▶ [What the exercise asks]:
Return, without pictures, the lines from the start of the data through the one that contains "sc.camera = cam".

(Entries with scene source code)
※ ※ ※

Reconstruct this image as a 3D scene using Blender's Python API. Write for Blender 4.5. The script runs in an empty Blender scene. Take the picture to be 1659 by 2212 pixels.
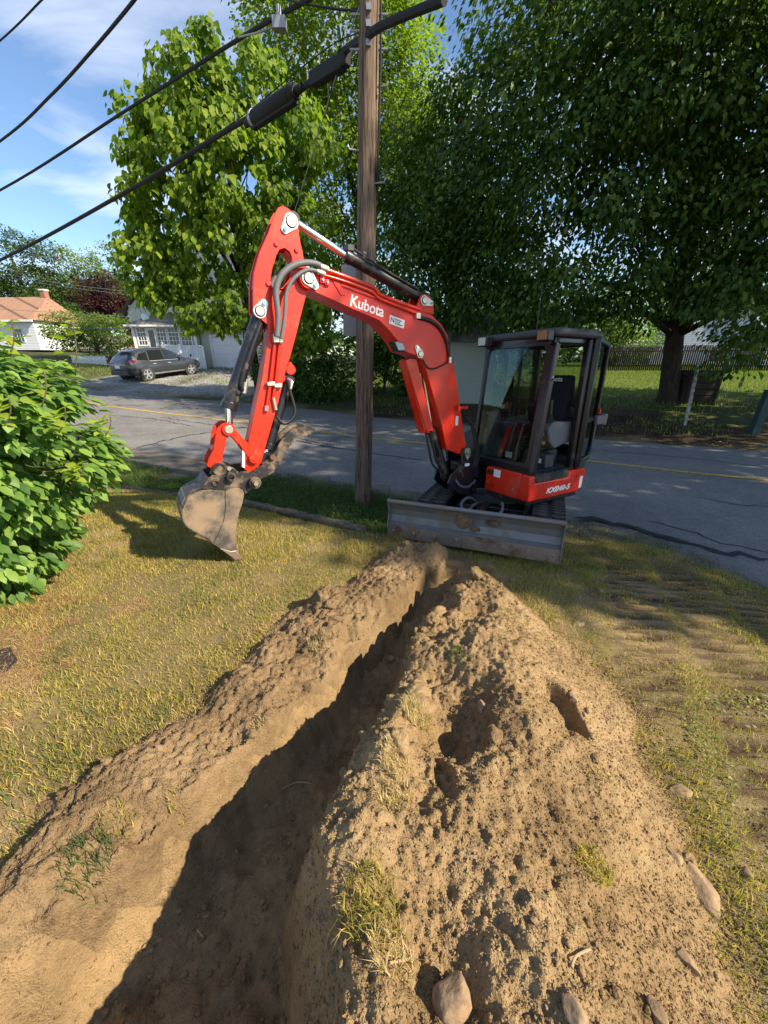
import bpy, bmesh, math, random
import numpy as np
from mathutils import Vector, Matrix
from mathutils.geometry import tessellate_polygon
R = math.radians
rng = np.random.default_rng(7)
random.seed(7)
sc = bpy.context.scene
COL = sc.collection

# ------------------------------------------------------------------ camera
CAM = Vector((0.0, 0.0, 2.0))
PITCH = 22.0
cd = bpy.data.cameras.new('camera')
cd.sensor_fit = 'HORIZONTAL'; cd.sensor_width = 36.0; cd.lens = 36.0*831.0/1659.0
cd.clip_start = 0.02; cd.clip_end = 2000
cam = bpy.data.objects.new('camera', cd); COL.objects.link(cam)
cam.location = CAM; cam.rotation_euler = (R(90-PITCH), 0, 0)
sc.camera = cam

# ------------------------------------------------------------------ sky and sun
SUN_AZ, SUN_EL = -22.0, 37.0          # azimuth from +x, counter-clockwise
SUN = Vector((math.cos(R(SUN_AZ))*math.cos(R(SUN_EL)), math.sin(R(SUN_AZ))*math.cos(R(SUN_EL)), math.sin(R(SUN_EL))))
world = bpy.data.worlds.new('World'); sc.world = world; world.use_nodes = True
nt = world.node_tree; nt.nodes.clear()
def nn(nt, typ, **kw):
    n = nt.nodes.new(typ)
    for k, v in kw.items():
        if k.startswith('i_'):
            n.inputs[int(k[2:]) if k[2:].isdigit() else k[2:]].default_value = v
        else: setattr(n, k, v)
    return n
def ramp(nt, stops, interp='LINEAR'):
    n = nt.nodes.new('ShaderNodeValToRGB'); cr = n.color_ramp; cr.interpolation = interp
    while len(cr.elements) < len(stops): cr.elements.new(0.5)
    for e, (p, c) in zip(cr.elements, stops):
        e.position = p; e.color = c if len(c) == 4 else (*c, 1)
    return n
def mixc(nt, a, b, fac, mode='MIX'):
    n = nt.nodes.new('ShaderNodeMix'); n.data_type = 'RGBA'; n.blend_type = mode
    for sock, val in ((n.inputs[0], fac), (n.inputs[6], a), (n.inputs[7], b)):
        if hasattr(val, 'links'): nt.links.new(val, sock)
        else: sock.default_value = val if not isinstance(val, tuple) or len(val) == 4 else (*val, 1)
    return n.outputs[2]
def math_(nt, op, a, b=0.0, clamp=False):
    n = nt.nodes.new('ShaderNodeMath'); n.operation = op; n.use_clamp = clamp
    for sock, val in ((n.inputs[0], a), (n.inputs[1], b)):
        if hasattr(val, 'links'): nt.links.new(val, sock)
        else: sock.default_value = val
    return n.outputs[0]
SKY_STRENGTH = 0.105
sky = nn(nt, 'ShaderNodeTexSky', sky_type='NISHITA', sun_disc=False, sun_elevation=R(SUN_EL), sun_rotation=R(90-SUN_AZ), altitude=50, air_density=1.0, dust_density=0.15, ozone_density=4.0)
tc = nn(nt, 'ShaderNodeTexCoord'); sx = nn(nt, 'ShaderNodeSeparateXYZ'); nt.links.new(tc.outputs['Generated'], sx.inputs[0])
zz = math_(nt, 'ADD', math_(nt, 'MAXIMUM', sx.outputs[2], 0.0), 0.22)
cmb = nn(nt, 'ShaderNodeCombineXYZ')
nt.links.new(math_(nt, 'DIVIDE', sx.outputs[0], zz), cmb.inputs[0]); nt.links.new(math_(nt, 'DIVIDE', sx.outputs[1], zz), cmb.inputs[1])
mp = nn(nt, 'ShaderNodeMapping'); mp.inputs['Rotation'].default_value = (0, 0, R(35)); mp.inputs['Scale'].default_value = (1.0, 1.9, 1); mp.inputs['Location'].default_value = (3.1, 1.7, 0)
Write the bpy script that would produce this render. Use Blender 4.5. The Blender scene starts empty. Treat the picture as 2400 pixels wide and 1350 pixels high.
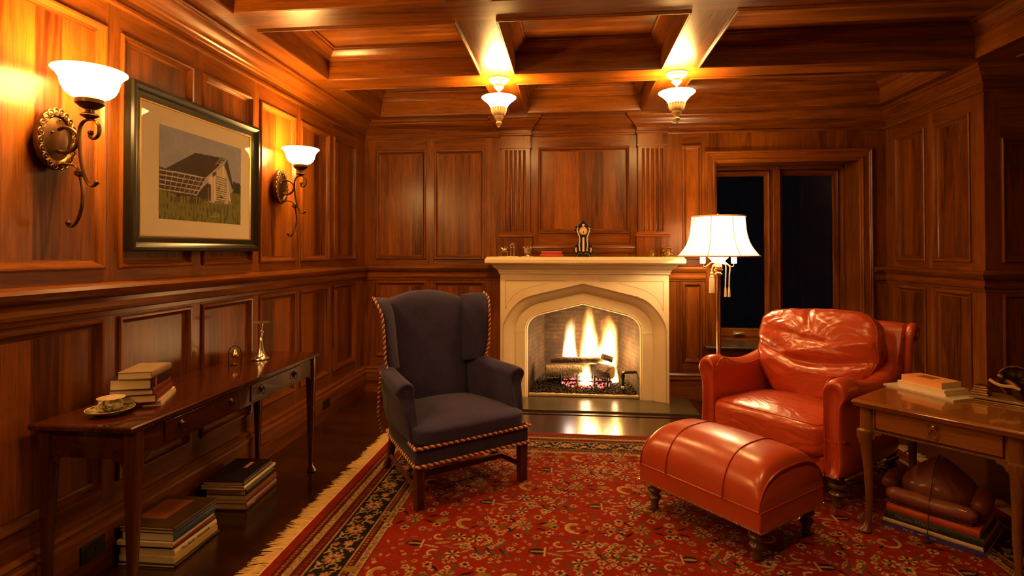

※ ※ ※

▶ [Answer]:
Reconstruct this image as a 3D scene using Blender's Python API. Write for Blender 4.5. The script runs in an empty Blender scene. Take the picture to be 1659 by 2212 pixels.
import bpy, bmesh, math, random
import numpy as np
from mathutils import Vector, Matrix
from mathutils.geometry import tessellate_polygon
R = math.radians
rng = np.random.default_rng(7)
random.seed(7)
sc = bpy.context.scene
COL = sc.collection

# ------------------------------------------------------------------ camera
CAM = Vector((0.0, 0.0, 2.0))
PITCH = 22.0
cd = bpy.data.cameras.new('camera')
cd.sensor_fit = 'HORIZONTAL'; cd.sensor_width = 36.0; cd.lens = 36.0*831.0/1659.0
cd.clip_start = 0.02; cd.clip_end = 2000
cam = bpy.data.objects.new('camera', cd); COL.objects.link(cam)
cam.location = CAM; cam.rotation_euler = (R(90-PITCH), 0, 0)
sc.camera = cam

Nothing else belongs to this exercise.